発見者はバンクーバー・キャピラノ大学の考古学者ロバート・マックル教授。最初に形跡を見つけたのは2004年で、研究場所をこの地に移した直後に、和製の陶器やノコギリ刃が複数発掘されました。

その後、マックル氏は研究室の学生と一緒に14年をかけて発掘作業を行い、およそ1000以上の陶器や茶碗、酒瓶、湯呑みを発見しています。さらに、同地では小屋や庭園、木製の貯水池、神社のような建物が合わせて14見つかっており、かつて日本人が住んでいたことが特定されました。

マックル氏は「日本から移住してきた人々が、少数でこの地にひっそり暮らしていたのでは」と推測しています。

19世紀末に移住した日本人の村だった

この地は、バンクーバーの北東19km地点にある「ローワー・シーモア・コンサベーション保護区」の敷地内に位置していることが分かっています。

歴史的な記録によると、日本からカナダへの移住が初めて確認されたのは1877年のことです。この移動により多くの日本人が、ブリティッシュ・コロンビアの沿岸部に住み着いたと言われています。

その後、1918年に「かげつえいきち」という日本人が、ノースショアの一区画に居住権を獲得しました。一方でマックル氏は、「1920〜40年代のバンクバーバーにおける激しい人種差別的な社会背景を考慮すると、この地に暮らした日本人は果たして幸せな人生を送れたのだろうか」と疑問を呈しています。

ロバート・マックル教授/Credit:nsnews

移住当初は日本人も、地元民の厳しい敵意と人種差別に直面していました。当時のカナダの政治家は、アジア系の国民に選挙権を与えておらず、公務員や国の仕事に従事することも許されていなかったのです。

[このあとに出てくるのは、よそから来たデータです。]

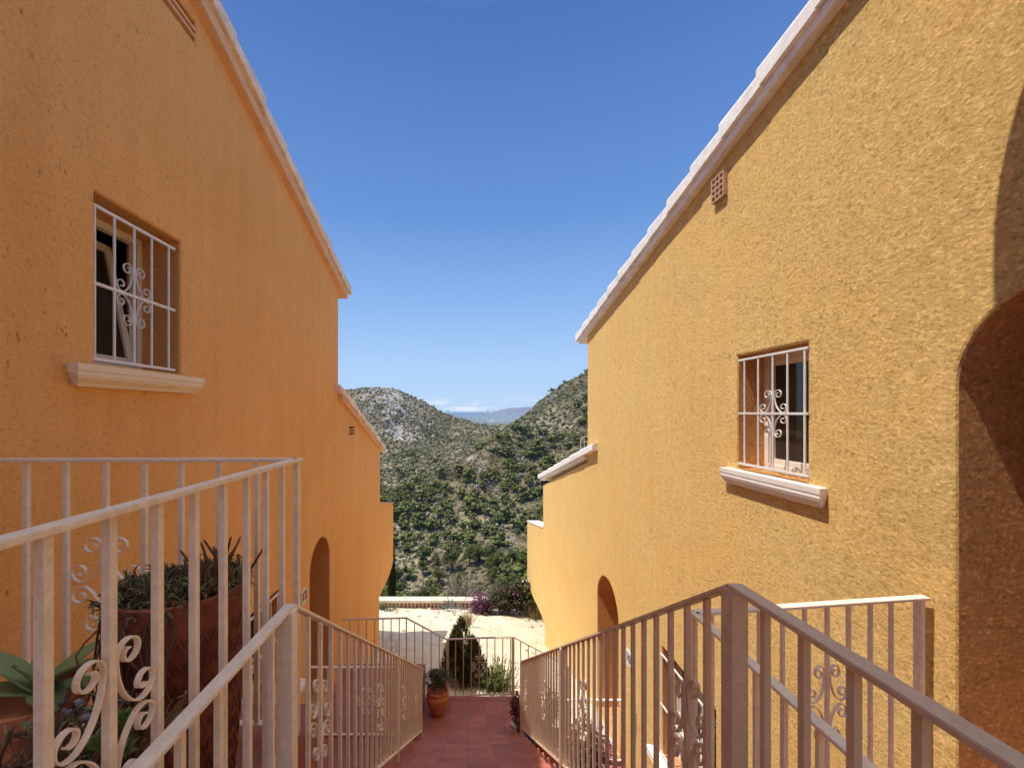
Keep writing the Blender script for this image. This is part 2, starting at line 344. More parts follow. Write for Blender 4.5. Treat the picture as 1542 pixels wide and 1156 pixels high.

こうした反日差別は、第二次大戦中に起こった日本軍によるパールハーバー奇襲(1941年12月)を受けて激化します。さらに日本軍が香港に進軍して、同地に駐在していたカナダ人兵士を殺した事件も反日感情に拍車を掛けました。

日本からの移住民/Credit:nsnews

カナダ人は国内に居住する日本人を不当に逮捕したり、日本人の所有するボートを破壊したり、日本語学校を閉鎖するなどの行動が記録されています。

その後1942年に、太平洋岸はおよそ160kmに渡り保護区域に指定されました。すると同地に住んでいた日本人は追い出され、男性は道路工夫として労働を強制され、女性と子供はブリティッシュ・コロンビアのゴーストタウンに隔離されてしまいます。

人種差別の激しさは、「戦時中におよそ9割の日系カナダ人がいなくなった」と言われているほどなのです。

発掘作業を行う研究室の学生たち/Credit:nsnews

それ以後、ノースショアの日本人村に住む人はいなくなり、その子孫も記録としては残されていません。宿主がいなくなった日本人村は、半世紀以上にわたり、誰かに見つけられる日を待ちわびていたのかもしれません。